Another Fire at Providence Scrapyard Renews Calls for Its Closure
July 11, 2024
PROVIDENCE — A second fire in the past three months at a controversial scrapyard on the city’s waterfront has renewed calls for the Allens Avenue operation to be shut down.
A thick plume of smoke could be seen for miles after a pile of scrap metal at Rhode Island Recycled Metals (RIRM) caught fire July 10 around 11 a.m. Fire officials were on the scene for several hours. No injuries were reported. The Rhode Island Department of Environmental Management and the Coast Guard were called in to monitor air quality and check for possible environmental harms.
Attorney General Peter Neronha, Save The Bay, and three local elected officials were quick to call for RIRM’s closure.
“Rhode Island Recycled Metals presents an ongoing environmental nuisance and public safety hazard,” Neronha said in a July 10 statement. “Today’s fire at their facility is yet another example of RIRM’s inability to safely operate.”
On the afternoon of the fire, representatives from the attorney general office’s appeared before Rhode Island Superior Court Justice Brian Stern to request the court immediately shut down the operation. The AG’s office also argued for the court to immediately convert the special mastership into a receivership.

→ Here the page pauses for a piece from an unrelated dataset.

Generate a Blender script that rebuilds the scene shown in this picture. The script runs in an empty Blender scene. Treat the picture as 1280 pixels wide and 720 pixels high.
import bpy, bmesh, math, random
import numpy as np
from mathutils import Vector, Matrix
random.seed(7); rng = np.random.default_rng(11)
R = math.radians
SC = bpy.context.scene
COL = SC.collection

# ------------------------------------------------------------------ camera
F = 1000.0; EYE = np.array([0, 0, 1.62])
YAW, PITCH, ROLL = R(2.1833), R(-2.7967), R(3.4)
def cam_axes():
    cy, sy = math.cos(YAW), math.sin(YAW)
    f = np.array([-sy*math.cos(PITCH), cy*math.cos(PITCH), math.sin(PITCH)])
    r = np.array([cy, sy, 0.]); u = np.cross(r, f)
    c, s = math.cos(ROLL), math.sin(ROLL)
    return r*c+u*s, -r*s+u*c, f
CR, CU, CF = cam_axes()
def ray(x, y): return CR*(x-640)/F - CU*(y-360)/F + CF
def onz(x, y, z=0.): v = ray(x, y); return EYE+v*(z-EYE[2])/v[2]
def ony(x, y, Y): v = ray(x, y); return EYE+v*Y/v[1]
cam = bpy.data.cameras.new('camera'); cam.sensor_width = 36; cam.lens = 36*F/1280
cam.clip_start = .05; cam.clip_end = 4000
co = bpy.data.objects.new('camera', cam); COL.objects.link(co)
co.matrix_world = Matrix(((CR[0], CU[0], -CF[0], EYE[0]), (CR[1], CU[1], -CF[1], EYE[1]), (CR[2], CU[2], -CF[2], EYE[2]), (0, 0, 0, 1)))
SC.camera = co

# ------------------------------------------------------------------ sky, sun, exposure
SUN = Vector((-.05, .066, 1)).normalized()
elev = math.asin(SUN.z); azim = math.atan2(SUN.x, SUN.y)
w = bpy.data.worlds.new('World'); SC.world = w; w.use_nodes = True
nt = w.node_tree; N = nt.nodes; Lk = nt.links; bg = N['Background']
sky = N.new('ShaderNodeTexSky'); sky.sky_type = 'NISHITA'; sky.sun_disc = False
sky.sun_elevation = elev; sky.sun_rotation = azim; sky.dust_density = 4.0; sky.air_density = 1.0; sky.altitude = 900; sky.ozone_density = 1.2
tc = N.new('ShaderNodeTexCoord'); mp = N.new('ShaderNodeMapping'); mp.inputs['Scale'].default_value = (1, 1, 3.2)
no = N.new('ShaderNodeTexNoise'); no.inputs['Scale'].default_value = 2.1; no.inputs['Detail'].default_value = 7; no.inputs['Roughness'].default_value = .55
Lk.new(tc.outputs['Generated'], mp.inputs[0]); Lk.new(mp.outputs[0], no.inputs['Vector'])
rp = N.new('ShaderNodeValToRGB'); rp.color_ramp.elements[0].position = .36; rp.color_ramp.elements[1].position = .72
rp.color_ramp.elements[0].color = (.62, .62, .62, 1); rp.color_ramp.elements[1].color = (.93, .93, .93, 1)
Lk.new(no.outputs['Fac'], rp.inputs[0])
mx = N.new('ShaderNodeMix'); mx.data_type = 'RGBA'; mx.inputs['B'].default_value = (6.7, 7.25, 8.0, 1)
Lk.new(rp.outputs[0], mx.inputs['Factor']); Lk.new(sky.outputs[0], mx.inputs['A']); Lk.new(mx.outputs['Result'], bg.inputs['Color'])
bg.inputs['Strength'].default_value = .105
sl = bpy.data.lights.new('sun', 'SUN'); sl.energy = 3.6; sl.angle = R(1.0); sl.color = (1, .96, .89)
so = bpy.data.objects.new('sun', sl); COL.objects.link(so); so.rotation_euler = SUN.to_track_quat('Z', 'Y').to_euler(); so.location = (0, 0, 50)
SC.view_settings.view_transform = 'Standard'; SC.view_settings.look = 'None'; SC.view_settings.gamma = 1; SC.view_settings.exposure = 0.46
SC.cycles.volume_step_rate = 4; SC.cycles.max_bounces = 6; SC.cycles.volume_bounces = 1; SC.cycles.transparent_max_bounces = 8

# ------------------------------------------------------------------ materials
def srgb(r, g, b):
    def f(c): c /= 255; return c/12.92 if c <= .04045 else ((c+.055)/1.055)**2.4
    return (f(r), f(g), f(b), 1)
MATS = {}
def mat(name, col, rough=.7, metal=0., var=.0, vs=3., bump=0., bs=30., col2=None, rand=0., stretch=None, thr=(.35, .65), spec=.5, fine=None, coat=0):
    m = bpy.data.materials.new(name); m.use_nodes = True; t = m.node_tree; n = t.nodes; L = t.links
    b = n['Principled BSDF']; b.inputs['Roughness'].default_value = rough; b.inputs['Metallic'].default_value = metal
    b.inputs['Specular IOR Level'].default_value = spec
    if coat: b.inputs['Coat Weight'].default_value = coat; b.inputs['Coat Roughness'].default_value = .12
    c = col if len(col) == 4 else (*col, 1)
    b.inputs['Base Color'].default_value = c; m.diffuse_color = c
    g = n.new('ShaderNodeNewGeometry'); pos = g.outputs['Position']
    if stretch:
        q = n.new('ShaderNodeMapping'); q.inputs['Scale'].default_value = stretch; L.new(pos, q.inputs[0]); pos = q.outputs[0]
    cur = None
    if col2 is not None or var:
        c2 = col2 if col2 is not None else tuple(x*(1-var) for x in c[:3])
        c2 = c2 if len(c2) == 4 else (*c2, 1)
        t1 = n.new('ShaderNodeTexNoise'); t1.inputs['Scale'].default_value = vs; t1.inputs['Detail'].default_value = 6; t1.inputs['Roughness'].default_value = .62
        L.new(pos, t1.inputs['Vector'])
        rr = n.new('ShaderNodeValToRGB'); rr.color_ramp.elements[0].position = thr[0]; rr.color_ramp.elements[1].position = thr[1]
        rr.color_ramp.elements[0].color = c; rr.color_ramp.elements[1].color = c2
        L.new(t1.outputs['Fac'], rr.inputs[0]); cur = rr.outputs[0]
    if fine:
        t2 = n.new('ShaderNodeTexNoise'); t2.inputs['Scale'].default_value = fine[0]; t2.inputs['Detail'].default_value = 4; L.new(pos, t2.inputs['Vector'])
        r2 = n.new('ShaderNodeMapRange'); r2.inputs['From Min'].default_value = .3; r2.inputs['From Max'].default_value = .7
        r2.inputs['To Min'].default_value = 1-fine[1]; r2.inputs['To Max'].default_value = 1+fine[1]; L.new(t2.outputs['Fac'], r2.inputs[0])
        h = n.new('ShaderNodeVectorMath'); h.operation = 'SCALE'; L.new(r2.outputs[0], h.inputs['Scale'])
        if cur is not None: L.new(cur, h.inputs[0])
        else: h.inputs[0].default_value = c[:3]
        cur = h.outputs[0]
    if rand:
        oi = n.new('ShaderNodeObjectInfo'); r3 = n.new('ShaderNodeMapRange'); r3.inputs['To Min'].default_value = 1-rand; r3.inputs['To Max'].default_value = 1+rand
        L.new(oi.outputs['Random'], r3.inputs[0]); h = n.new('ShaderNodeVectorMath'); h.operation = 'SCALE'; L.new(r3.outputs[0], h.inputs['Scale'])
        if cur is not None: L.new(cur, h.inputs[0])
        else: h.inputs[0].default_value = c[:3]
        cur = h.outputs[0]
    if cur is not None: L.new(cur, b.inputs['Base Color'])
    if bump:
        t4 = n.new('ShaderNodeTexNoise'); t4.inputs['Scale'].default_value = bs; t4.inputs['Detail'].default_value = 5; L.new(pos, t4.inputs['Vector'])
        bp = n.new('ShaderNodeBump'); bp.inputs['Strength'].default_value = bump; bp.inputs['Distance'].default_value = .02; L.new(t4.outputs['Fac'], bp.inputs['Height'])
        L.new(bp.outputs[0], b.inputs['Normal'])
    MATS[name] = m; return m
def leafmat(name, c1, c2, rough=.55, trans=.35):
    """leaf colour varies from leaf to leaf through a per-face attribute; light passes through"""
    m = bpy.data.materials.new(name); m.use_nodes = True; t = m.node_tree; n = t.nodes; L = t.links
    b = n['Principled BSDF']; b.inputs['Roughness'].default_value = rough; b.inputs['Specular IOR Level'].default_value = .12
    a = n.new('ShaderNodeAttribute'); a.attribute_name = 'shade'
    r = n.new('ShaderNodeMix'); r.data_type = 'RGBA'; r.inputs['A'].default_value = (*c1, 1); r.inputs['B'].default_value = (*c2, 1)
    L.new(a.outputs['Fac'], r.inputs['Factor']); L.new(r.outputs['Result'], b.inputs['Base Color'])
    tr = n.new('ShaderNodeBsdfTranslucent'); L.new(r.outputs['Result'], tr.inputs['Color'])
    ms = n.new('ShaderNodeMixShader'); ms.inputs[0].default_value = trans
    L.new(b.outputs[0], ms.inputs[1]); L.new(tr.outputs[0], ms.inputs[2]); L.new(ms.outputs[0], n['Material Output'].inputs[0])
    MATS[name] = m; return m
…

The court took those matters under advisement and scheduled a hearing for Friday, July 12, at 11 a.m. RIRM has agreed that it will not resume operations prior to the hearing.
Neronha said his office will be formally filing a motion for an emergency preliminary injunction to shut down RIRM and to convert the special mastership into a receivership.
“It has now become more than evident that the monitoring and oversight provided by the special mastership is not enough,” he said.
As the RIRM fire burned, Ward 10 City Council member Pedro Espinal, Sen. Tiara Mack, D-Providence, and Rep. Jose Batista, D-Providence, released a joint statement, writing:
“As the elected legislators who represent this area, we are furious at yet another environmental disaster at our neighborhood pariah, Rhode Island Recycled Metals. The third fire in three years, and second this year, is so big it is taking 30 firefighters to battle it, depleting resources and wasting taxpayer dollars.”
They called RIRM “a bad faith actor whose negligence and malfeasance are poisoning South Providence residents.” They demanded “the immediate closure of the scrapyard, and will continue to explore every possible legal mechanism at the city and state’s disposal to … end this public health nightmare.”
Save The Bay, with its headquarters on the other side of the Providence River from RIRM, issued a press release calling the scrapyard operation a continued threat to public health and Narragansett Bay.
Save The Bay staff said they witnessed the fire from the water and saw how quickly the smoke spread across the Providence River and into surrounding neighborhoods.
From a boat in the Providence River, Mike Jarbeau, baykeeper for Save The Bay, watched firefighters battle the flames.
“These fires put the lives of first responders at risk, jeopardize the health of nearby residents and people who work on the waterfront, and the health of the river and the bay,” he said. “Enough is enough.”
Calls for RIRM’s closure were also made when an April fire broke out, which sent plumes of smoke over much of South Providence. Rhode Island Superior Court Judge Christopher K. Smith ruled against the city’s effort to shut down the operation.
RIRM blamed the April fire on arson.
RIRM has been fouling the air and water in the upper Providence River area for more than a decade, Save The Bay told ecoRI News in November 2014. The scrapyard is one of several operations responsible for making Allens Avenue one of the most unpleasant stretches of road in Rhode Island.
The area is marked by or has suffered from a headache-inducing stink, dilapidated buildings, mountains of scrap metal, hills of illegally piled asphalt, graffiti, chain-link fences, vacant lots and parking lots blazoned with plastic waste, overgrown vegetation that obstructs sidewalks, bicycle lanes covered with grit, heavy truck traffic, and idling vehicles.
Update: On July 12, Superior Court Judge Brian Stern ordered Rhode Island Recycled Metals to stay closed until further notice. He granted a temporarily restraining order against the operation and directed a special master to review practices at the waterfront scrapyard to determine whether the company has made any efforts to try to prevent similar fires from happening in the future.